Optical Coupler/ Beam splitter:

• Optical couplers are used to couple the light output from the fiber end to the device which can be receiver or regenerator.
• Beam splitters are used to split the light beam which can be given to other equipment.

Regenerator/ Repeater:

• After an optical signal is launched in to a fiber, it will become progressively attenuated and distorted with increasing distance because of scattering, absorption and dispersion mechanisms in the glass material.
• Therefore repeaters are placed in between to reconstruct the original signal and again retransmit it.
• The signal is processed in electronics domain and hence optical to electrical conversion and electrical to optical conversions are performed in the repeater.

Optical Amplifier:

• After an optical signal has travelled a certain distance along a fiber, it becomes greatly weakened due to power loss along the fiber.
• Therefore, when setting up an optical link, engineers formulate a power loss budget and add amplifiers or repeaters when the path loss exceeds the available power margin.
• The periodically placed amplifiers merely give the optical signal a power boost, whereas a repeater attempts to restore the signal to its original shape.

Receiver:

• At the destination of an optical fiber transmission line there is a coupling device (connector) which couples the light signal to the detector.
• Inside the receiver is a photodiode that detects the weakened and distorted optical signal emerging from the end of an optical fiber and converts it to an electrical signal. (Referred to as photo current).
• I to V convertor produce an output voltage proportional to the current generated by the light detector. Thus, we obtain output value which was given to the system as data input.

Advantages:

• Good information carrying capacity, which depends on bandwidth of the cable and fiber optical cable have much greater bandwidth.
• Lower loss as there is less signal attenuation over long distances.
• Fiber optical cable has lightweight and small size as compared to electrical cable.
• Optical cable does not cause interface because they do not carry the signals, which cause interference.
• Fiber optical cables cannot be tapped as easily as electrical cables.
• Fiber optical cables do not carry electricity. Therefore, there is no shock hazard.
• Fiber Optical cables are stronger than electrical cables.
• Materials required for fiber optical cables are easily available.
• They are simple in construction

Disadvantages:

1. Interfacing Costs: To be practical and useful, they must be connected to standard electronic facilities, which often require expensive interfaces.

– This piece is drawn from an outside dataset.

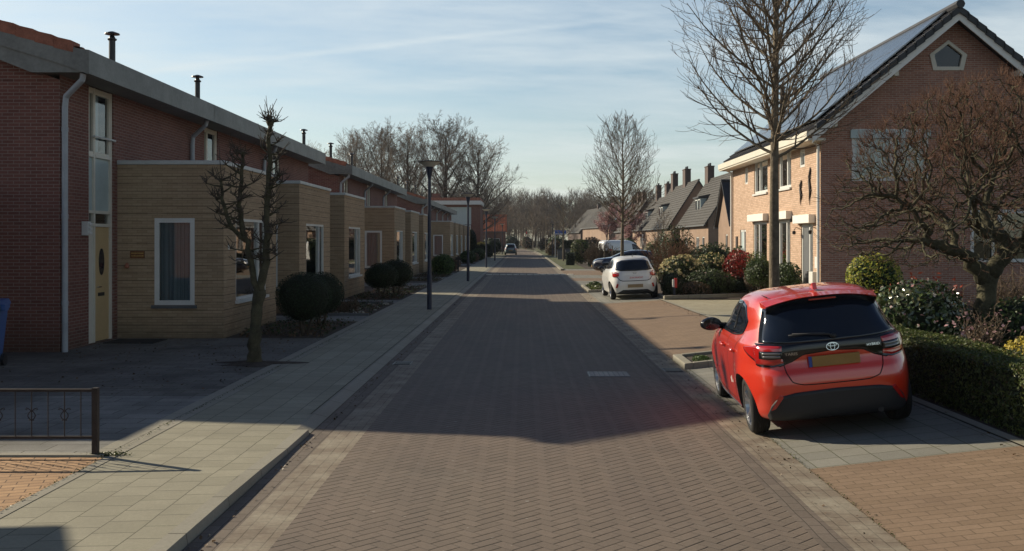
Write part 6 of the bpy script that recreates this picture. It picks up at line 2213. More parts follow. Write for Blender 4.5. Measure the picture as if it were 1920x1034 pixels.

2. Strength: Optical fibers by themselves have a significantly lower tensile strength than coaxial cable. This can be improved by coating the fiber with a protective jacket of PVC.

3. Remote electrical power: Occasionally it is necessary to provide electrical power to remote interface or regenerating equipment. This cannot be accomplished with the optical cable, so additional metallic cables must be included in the cable assembly.

4. Optical fiber cables are more susceptible to losses introduced by bending the cable: Bending the cable causes irregularities in the cable dimensions, resulting in a loss of signal power.

5. Specialized tools, equipment and training: Optical fiber cables require special tools to splice and repair cables and special test equipment to make routine measurements. Sometimes it is difficult to locate faults in optical cables because there is no electrical continuity.